Sucsessful upgrade from Debian 5 (lenny) to 6 (squeeze) and extending LVM volume with new Hard disk.

Well, last night I bravely attempted an upgrade of Debian lenny to squeeze which I would like to report overall was a breeze.

I won’t be posting a guide but I would like to point any readers attempting the same to a very useful blog post which helped me though the process.

Following the steps detailed here was a greate help.

I have to state that apart from a few packages installed from source that my Debian install wasn’t too far from the original, with the only external repository added to my source list being the tor repository located here, (deb http://deb.torproject.org/torproject.org lenny main), which for the purpose of the upgrade I comented out.
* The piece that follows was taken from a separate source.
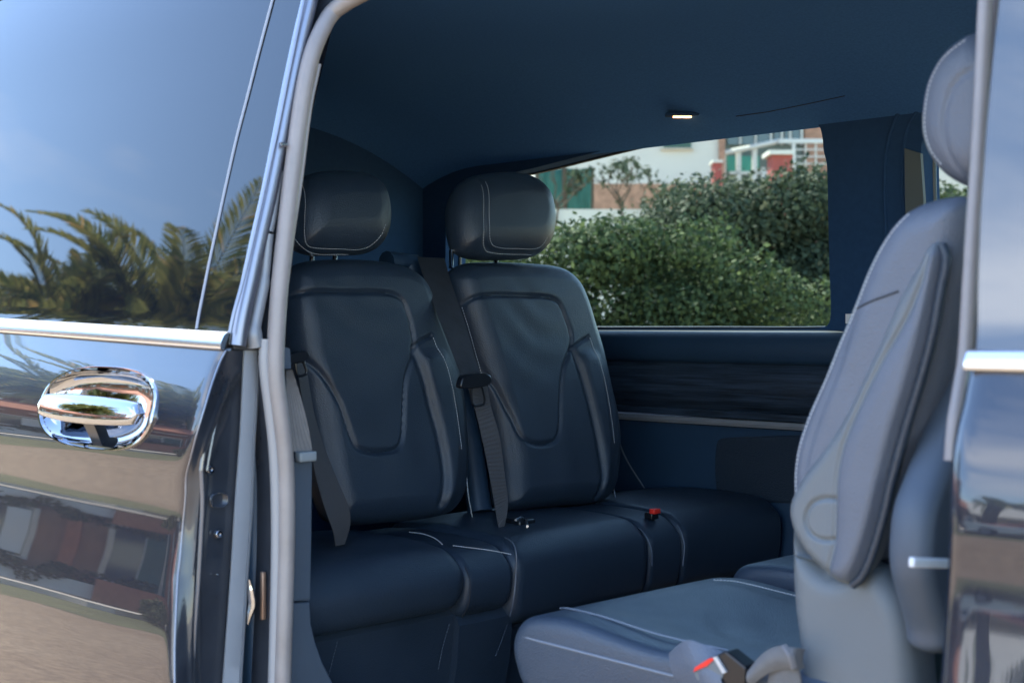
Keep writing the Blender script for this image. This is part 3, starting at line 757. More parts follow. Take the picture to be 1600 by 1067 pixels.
# raised double rib on the door end, its highlight put into a lighter colour
mb = MB()
pxtube(mb, [(352, 570), (345, 590), (335, 625), (325, 665), (318, 705), (314, 735)], [.0035]*21, X=XE+.004, n=8)
pxtube(mb, [(356, 582), (352, 605), (344, 635), (335, 670), (329, 700), (323, 735)], .0025, X=XE+.004, n=8)
pxtube(mb, [(314, 735), (316, 780), (314, 830), (310, 900), (304, 980), (300, 1067), (298, 1180)], .0035, X=XE+.002, n=8)
mb.build('stamped_rib', mat('rib_highlight', (.10, .11, .13), .22, coat=1), door)
for (x, y, r_) in ((327, 733, .0085), (340, 834, .008), (337, 897, .002)):
    mb = MB(); c = qx(x, y, XE-.004)
    for k, (rr_, dx) in enumerate(((r_, 0), (r_, .003), (r_*.7, .006), (r_*.35, .0062), (r_*.3, .004), (.0001, .004))):
        pass
    rings = [[c+Vector((dx, math.cos(2*math.pi*a/16)*rr_, math.sin(2*math.pi*a/16)*rr_)) for a in range(16)] for rr_, dx in ((r_, 0), (r_, .003), (r_*.7, .006), (r_*.35, .0062), (r_*.3, .004), (.0001, .004))]
    mb.grid(rings, cu=True); mb.build('screw', M['chrome'], door)
mb = MB(); c = qx(342, 781, XE-.004)
rings = [[c+Vector((dx, math.cos(a*math.pi/12)*.018*s_, math.copysign(abs(math.sin(a*math.pi/12))**.6, math.sin(a*math.pi/12))*.013*s_)) for a in range(24)] for dx, s_ in ((0, 1), (.004, .96), (.004, .84), (-.01, .8), (-.012, .01))]
mb.grid(rings, cu=True); mb.build('striker_hole', M['satin'], door)
# inner grey strip of the door end
mb = MB(); rows = []
lft = [(380, 548), (374, 680), (366, 790), (360, 890), (352, 1000), (347, 1067), (342, 1180)]
rgt = [(407, 548), (405, 600), (399, 690), (395, 800), (388, 900), (382, 1000), (378, 1067), (373, 1180)]
for j in range(41):
    y = 545+(1180-545)*j/40; a = np.interp(y, [p[1] for p in lft], [p[0] for p in lft]); b = np.interp(y, [p[1] for p in rgt], [p[0] for p in rgt])
    rows.append([qx(a, y, XE-.02), qx(a, y, XE+.002), qx(a+2, y, XE+.006), qx(b-5, y, XE+.006), qx(b-4, y, XE+.0035), qx(b-3, y, XE+.006), qx(b, y, XE+.003), qx(b, y, XE-.03)])
mb.grid(rows); mb.build('inner_strip', M['pillar'] if False else mat('grey_door_strip', (.26, .29, .33), .4, var=.08, vscale=6, spec=.6), door)
mb = MB(); c = qx(386, 536, XE+.0); mb.box(c, (.012, .034, .012), bev=.004); mb.build('frame_foot', M['sealdark'], door)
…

I don’t run debian natively, instead preferinmg to run it inside vmware on top of OS X with SSH and Xforwarding enabled to integrate the two nicely although I pretty much always have both running. I only have to sully myself with Windows while at work now thankfully.

Despite for the main part the upgrade going smoothly  I did run out of space on my root partition before the ‘apt-get dist upgrade’ stage.  Luckily apt flaged this before downloading the packages and due to VMware and LVM the proccess of adding extra space was not taxing.

I simply added a new SCSI drive from the VMWare settings, rebooted Debian to make sure it was seen, although I beleive even this step may have been unecisary due to the nature of SCSI in Linux.

Once rebooted I ssh’d back on to the machine, ran ‘su’ to give me root privileges and did the following;

Please note you could potentially loose all your data performing an operation like this. Always make sure to back up before doing something like this. I cannot guarantee that this will work. Despite having been successful for me any major alteration to your disk or partitions could have catastrophic effects.

debian:/# cfdisk /dev/sdc

(replace sdc with the appropriate name of your new disk, create a partition of type ‘Linux’ with the size you wish. In my case I used the entire disk )

debian:/# lvmdiskscan

(to check that lvm2 is seeing the disk and partition)

debian:/# pvcreate /dev/sdc1

(to add the partition to LVM)

debian:/# vgextend debnet /dev/sdc1

(debnet being the name of my LVM VG. Replace this with the correct name for your setup)

debian:/# lvm lvextend -l +100%FREE /dev/debnet/root (extend the LVM partition called ‘root’ to use 100% of free space)

debian:/# resize2fs -p /dev/mapper/debnet-root

(resize my ext3 partion contained in ‘debian-root’ to use the extra space)

That’s it. My root partition had now been extended to use the extra hard disk. LVM saves the day again and potentially this could have all been done without a reboot.

At this point I continued with the install and am now happily running Squeeze.